Winning the Australasian Reporting Awards: Does It Matter?
Cameron Truong at Monash University reflects on his co-authored article, “Winning the Australasian Reporting Awards: An Analysis of Economic Outcomes,” published in the Australian Journal of Management. The other authors were Christofer Adrian, Ka Wai (Stanley) Choi, and Mukesh Garg.
This study focuses its empirical examination on the Australasian Reporting Awards (ARA), which are conferred for excellence in annual reporting benchmarked against the world’s best practices. The ARA association assesses firms’ financial statements on an annual basis, and a panel of independent judges decide ARA winners based on a metric of ad-hoc reporting quality evaluation.
In this study, we investigate whether the ARA assessment criteria reliably reflect the observable quality of financial reporting. We also ask the question of whether winning the ARA reflects firm performance or contains information that is not yet incorporated in the security prices of the winners. Our main findings suggest that judges of the ARA might not decide winners based on earnings quality, financial performance, or market-based perceptions, but possibly based on other aspects of the firms that are not directly related to academic metrics of financial reporting quality or financial performance. Employing textual analysis, we, however, find that award-winning firms exhibit higher readability in their annual reports.

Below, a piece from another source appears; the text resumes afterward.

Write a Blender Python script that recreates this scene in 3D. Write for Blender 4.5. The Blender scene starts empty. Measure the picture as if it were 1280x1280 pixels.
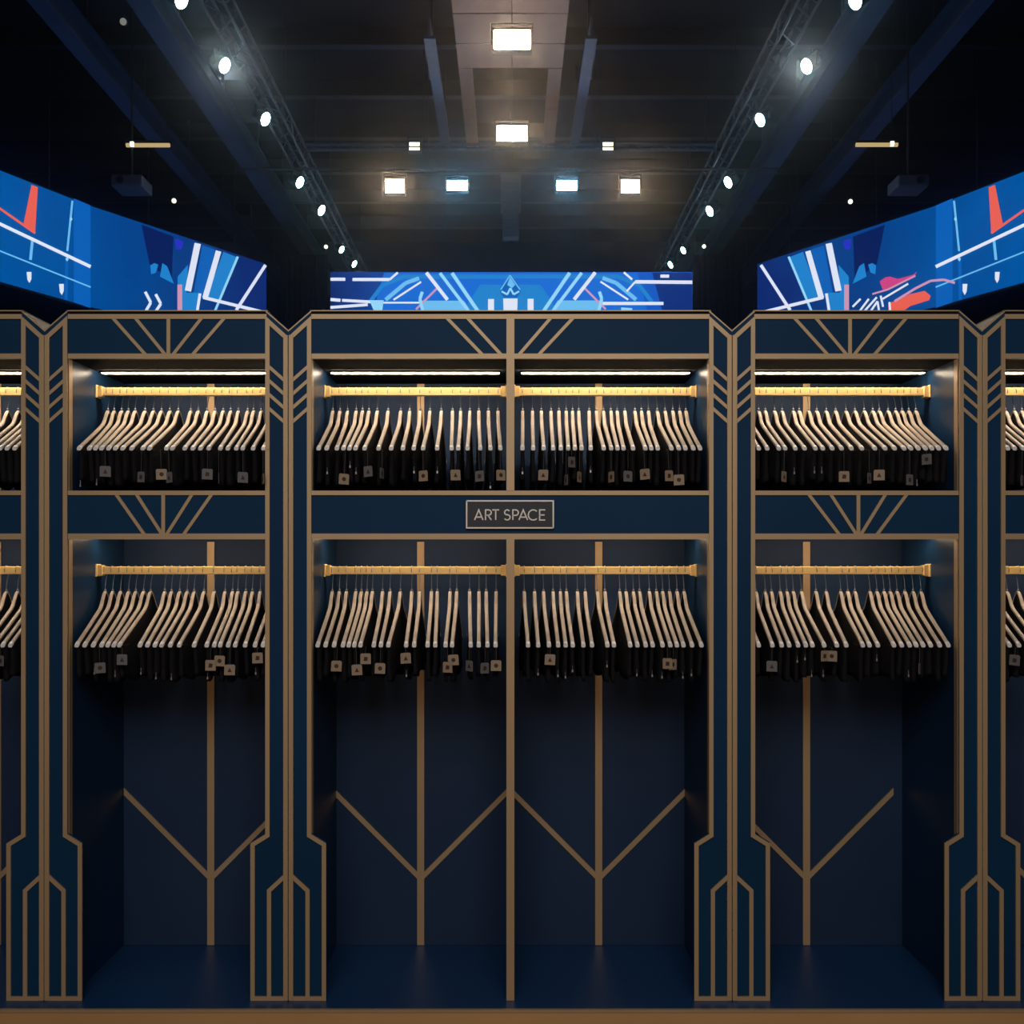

We also find that ARA winners exhibit good corporate governance practices. Next, our event study analysis shows no clear market response to award announcements of the ARA winners, which suggests that the capital market does not perceive the announcements of the ARA favorably. Last, we document inferior future stock return performance for a portfolio formed based on award-winning firms. Collectively, users of the ARA outcomes should also be cautious with the immediate interpretation of the ARA as signals of superior corporate performance.
One of the primary contributions of our exploratory study is that we raise the question of whether the criteria used in the ARA’s assessment of reporting quality are consistent with the common measures of reporting quality employed in academic research. In this space, our findings show that they are largely inconsistent.
This contribution is relevant to accounting practices in light of the remark made by professor Shiva Rajgopal of the Columbia Business School, who has earnestly called for better integration between accounting research and practice in the recent 65th anniversary conference of Management Science. Particularly, he urges accounting researchers to apply rigorous academic methods to solve and understand problems relevant to policy and practice. Our study points out that it is still unclear what constitutes ‘good reporting quality.’ However, it must be recognized that this is only the first study in what is an important area for financial reporting quality and the Australian capital market.
We encourage future research to explore and contribute to the development of alternative reporting quality measures and, in particular, in the attributes of financial reporting quality identified as being value-relevant to investors.